One of Yasuaki’s favorite artists is the British Rachel Whiteread who creates space negatives by means of concrete casts. In one of her best known early works, House (1993), she sprayed concrete on the interior walls of a Victorian house intended for demolition in east London; she subsequently shifted the casts to the facade, thereby exposing the interior which is seldom seen on the outside, reversing private and public. Another British artist who has gained Yasuaki’s esteem, Tony Cragg, engages with intertwining containers and volumes using wood and plaster casts. As opposed to the massive sculptural language of his favorite artists, however, Yasuaki persistently creates transparent sculpture adapted to the spaces in which he operates.

During a residency at the Aomori Contemporary Art Center, Japan, Yasuaki created a site-specific work – adapted to this fan-like space, six meters high, designed by renowned architect Tadao Ando – entitled reverse of volume (2009).
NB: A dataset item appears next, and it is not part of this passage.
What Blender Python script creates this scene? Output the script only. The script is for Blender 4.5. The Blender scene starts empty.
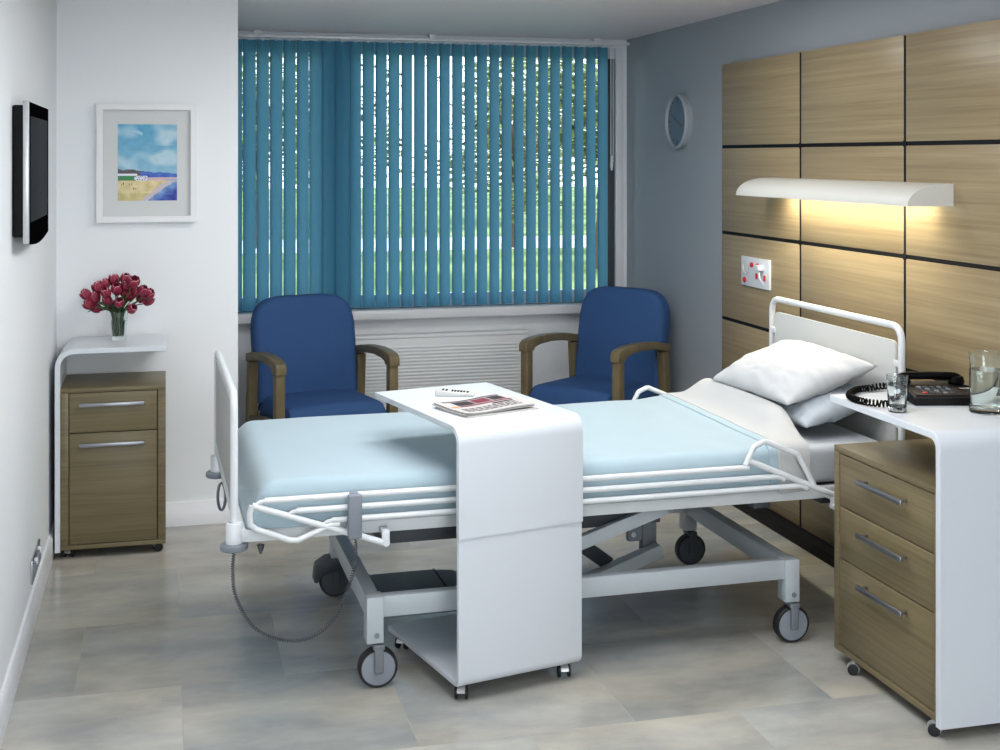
import bpy, bmesh, math, random
from math import sin, cos, pi, radians, sqrt, atan2
from mathutils import Vector, Matrix, noise

random.seed(7)
C = bpy.context.scene.collection
ORG = {}            # object name -> design-space origin its mesh is measured from


# ------------------------------------------------------------------ materials
def lin(c):
    return tuple(((v / 255) / 12.92 if v / 255 <= 0.04045 else ((v / 255 + 0.055) / 1.055) ** 2.4) for v in c) + (1.0,)


def new_mat(name):
    m = bpy.data.materials.new(name)
    m.use_nodes = True
    nt = m.node_tree
    b = nt.nodes['Principled BSDF']
    return m, nt, b


def setin(b, **kw):
    for k, v in kw.items():
        k = k.replace('_', ' ')
        if k in b.inputs:
            b.inputs[k].default_value = v


def plain(name, col, rough=0.5, metal=0.0, spec=0.5, nscale=0, namt=0.0, bump=0.0, bscale=200, coat=0.0):
    m, nt, b = new_mat(name)
    c = lin(col)
    setin(b, Base_Color=c, Roughness=rough, Metallic=metal, Specular_IOR_Level=spec, Coat_Weight=coat)
    tc = nt.nodes.new('ShaderNodeTexCoord')
    n = nt.nodes.new('ShaderNodeTexNoise')
    n.inputs['Scale'].default_value = nscale or 6
    n.inputs['Detail'].default_value = 4
    nt.links.new(tc.outputs['Object'], n.inputs['Vector'])
    mx = nt.nodes.new('ShaderNodeMix'); mx.data_type = 'RGBA'
    a = namt or 0.03
    mx.inputs['A'].default_value = tuple(v * (1 - a) for v in c[:3]) + (1,)
    mx.inputs['B'].default_value = tuple(min(1, v * (1 + a)) for v in c[:3]) + (1,)
    nt.links.new(n.outputs['Fac'], mx.inputs['Factor'])
    nt.links.new(mx.outputs['Result'], b.inputs['Base Color'])
    if bump:
        n2 = nt.nodes.new('ShaderNodeTexNoise'); n2.inputs['Scale'].default_value = bscale
        nt.links.new(tc.outputs['Object'], n2.inputs['Vector'])
        bp = nt.nodes.new('ShaderNodeBump'); bp.inputs['Strength'].default_value = bump
        bp.inputs['Distance'].default_value = 0.002
        nt.links.new(n2.outputs['Fac'], bp.inputs['Height'])
        nt.links.new(bp.outputs['Normal'], b.inputs['Normal'])
    return m


def wood(name, dark, light, scale, rough=0.38):
    """Straight grained veneer; scale stretches the noise along the grain axis."""
    m, nt, b = new_mat(name)
    tc = nt.nodes.new('ShaderNodeTexCoord')
    oi = nt.nodes.new('ShaderNodeObjectInfo')
    mul = nt.nodes.new('ShaderNodeMath'); mul.operation = 'MULTIPLY'; mul.inputs[1].default_value = 17.0
    nt.links.new(oi.outputs['Random'], mul.inputs[0])
    add = nt.nodes.new('ShaderNodeVectorMath'); add.operation = 'ADD'
    nt.links.new(tc.outputs['Object'], add.inputs[0]); nt.links.new(mul.outputs[0], add.inputs[1])
    mp = nt.nodes.new('ShaderNodeMapping'); mp.inputs['Scale'].default_value = scale
    nt.links.new(add.outputs[0], mp.inputs['Vector'])
    n1 = nt.nodes.new('ShaderNodeTexNoise'); n1.inputs['Scale'].default_value = 1.0
    n1.inputs['Detail'].default_value = 8; n1.inputs['Roughness'].default_value = 0.62; n1.inputs['Distortion'].default_value = 0.4
    n2 = nt.nodes.new('ShaderNodeTexNoise'); n2.inputs['Scale'].default_value = 0.22
    n2.inputs['Detail'].default_value = 2
    nt.links.new(mp.outputs[0], n1.inputs['Vector']); nt.links.new(mp.outputs[0], n2.inputs['Vector'])
    mm = nt.nodes.new('ShaderNodeMath'); mm.operation = 'MULTIPLY_ADD'
    mm.inputs[1].default_value = 0.7; nt.links.new(n1.outputs['Fac'], mm.inputs[0])
    m3 = nt.nodes.new('ShaderNodeMath'); m3.operation = 'MULTIPLY'; m3.inputs[1].default_value = 0.3
    nt.links.new(n2.outputs['Fac'], m3.inputs[0]); nt.links.new(m3.outputs[0], mm.inputs[2])
    cr = nt.nodes.new('ShaderNodeValToRGB')
    cr.color_ramp.elements[0].position = 0.32; cr.color_ramp.elements[0].color = lin(dark)
    cr.color_ramp.elements[1].position = 0.68; cr.color_ramp.elements[1].color = lin(light)
    nt.links.new(mm.outputs[0], cr.inputs[0]); nt.links.new(cr.outputs[0], b.inputs['Base Color'])
    setin(b, Roughness=rough, Specular_IOR_Level=0.4)
    return m


def fabric(name, col, amt=0.08, weave=900, rough=0.85, sheen=0.2, bump=0.25, wr=0.0):
    m, nt, b = new_mat(name)
    c = lin(col)
    tc = nt.nodes.new('ShaderNodeTexCoord')
    n = nt.nodes.new('ShaderNodeTexNoise'); n.inputs['Scale'].default_value = 7; n.inputs['Detail'].default_value = 5
    nt.links.new(tc.outputs['Object'], n.inputs['Vector'])
    mx = nt.nodes.new('ShaderNodeMix'); mx.data_type = 'RGBA'
    mx.inputs['A'].default_value = tuple(v * (1 - amt) for v in c[:3]) + (1,)
    mx.inputs['B'].default_value = tuple(min(1, v * (1 + amt)) for v in c[:3]) + (1,)
    nt.links.new(n.outputs['Fac'], mx.inputs['Factor']); nt.links.new(mx.outputs['Result'], b.inputs['Base Color'])
    n2 = nt.nodes.new('ShaderNodeTexNoise'); n2.inputs['Scale'].default_value = weave
    nt.links.new(tc.outputs['Object'], n2.inputs['Vector'])
    bp = nt.nodes.new('ShaderNodeBump'); bp.inputs['Strength'].default_value = bump; bp.inputs['Distance'].default_value = 0.001
    nt.links.new(n2.outputs['Fac'], bp.inputs['Height'])
    nt.links.new(bp.outputs['Normal'], b.inputs['Normal'])
    setin(b, Roughness=rough, Sheen_Weight=sheen, Specular_IOR_Level=0.25)
    return m


def emis(name, col, s):
    m, nt, b = new_mat(name)
    setin(b, Base_Color=lin(col), Emission_Color=lin(col), Emission_Strength=s, Roughness=0.4)
    return m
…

He installed a monumental plastic sheet reminiscent of a mountain which overlooked the space. The viewer could stand at the foot of the “mountain” and feel the movement of the air. The work garnered great success, and was presented in many variations in venues the world over, among them in a solo exhibition at Aichi Prefectural Museum of Art, Nagoya (2009), and in the group exhibition “Ways of World Making” at the National Museum of Art, Osaka (2011), both in Japan. Relating to that installation and the spatial perception it embodies, Fumiko Nakamura, curator of the Aichi Museum, wrote: “The artist draws our attention to the empty space and heightens the intensity of the void at its center. Normally, in the process of casting a bronze statue, the undulations of the work are the inverse of the mold used to make it, but is Onishi perhaps attempting to cast the entire exhibition space here? And is it perhaps we, the viewers, who are being poured into the temporary mold?”8

The current exhibition at the Wilfrid Israel Museum features two installations by Yasuaki, alongside additional works and photographs. The highly celebrated reverse of volume, which, as aforesaid, aroused great interest throughout the world, is presented in a site-specific version. The plastic sheet which sheds and assumes forms opens a gateless gate to the blurred world seen through its transparency.

The sprinkles of black glue, which condense and subsequently resume being thin strings, like weeds growing from the ceiling downward, call to mind the style of calligraphic writing, incomprehensible even to the Japanese themselves, dubbed “grass” or cursive script (Sosho). Yasuaki writes his scroll in the air, over his floating mountain, and we, the viewers at its foot, come across a ravishing spectacle which changes with every step. In the dark room in which the installation clue in the cylinder (2006) is presented, they are answered by strings of light growing from the floor upward, only to drop and wriggle downward once again. Photographs are presented in a space between darkness and light, attesting to the artist’s constant search for the invisible in the dark. Yasuaki endeavors to look beyond form and matter. The transparent quality of his works is a reminder of the ephemerality of all phenomena in our life. “Form is void, void is form,” maintains the Buddhist Heart Sutra. Form is simultaneously present and absent; it is momentarily revealed within the space, and subsequently disappears into the void.

1. Sam Hunter, Isamu Noguchi: A Sculptor’s World (New York: Harry N. Abrams, 1968).
2. Janet Koplos, Contemporary Japanese Sculpture (New York: Abbevile Press Publishers, 1991), p. 17.
3. From the writer’s interview with the artist, January 2012.
4. Arata Isozaki et. al, Ma: Space-Time in Japan (New York: Cooper-Hewitt Museum, 1979).
5. Ilana Singer, Ma: The Concept of the Empty Space in Japanese Aesthetics (PhD dissertation, University of Haifa, 1999) [Hebrew].
6. Ibid. p. 23.
7. From the writer’s interview with the artist, January 2012.
8. Fumiko Nakamura, cat. reverse of volume (Nagoya: Aichi Prefectural Museum of Art, 2011).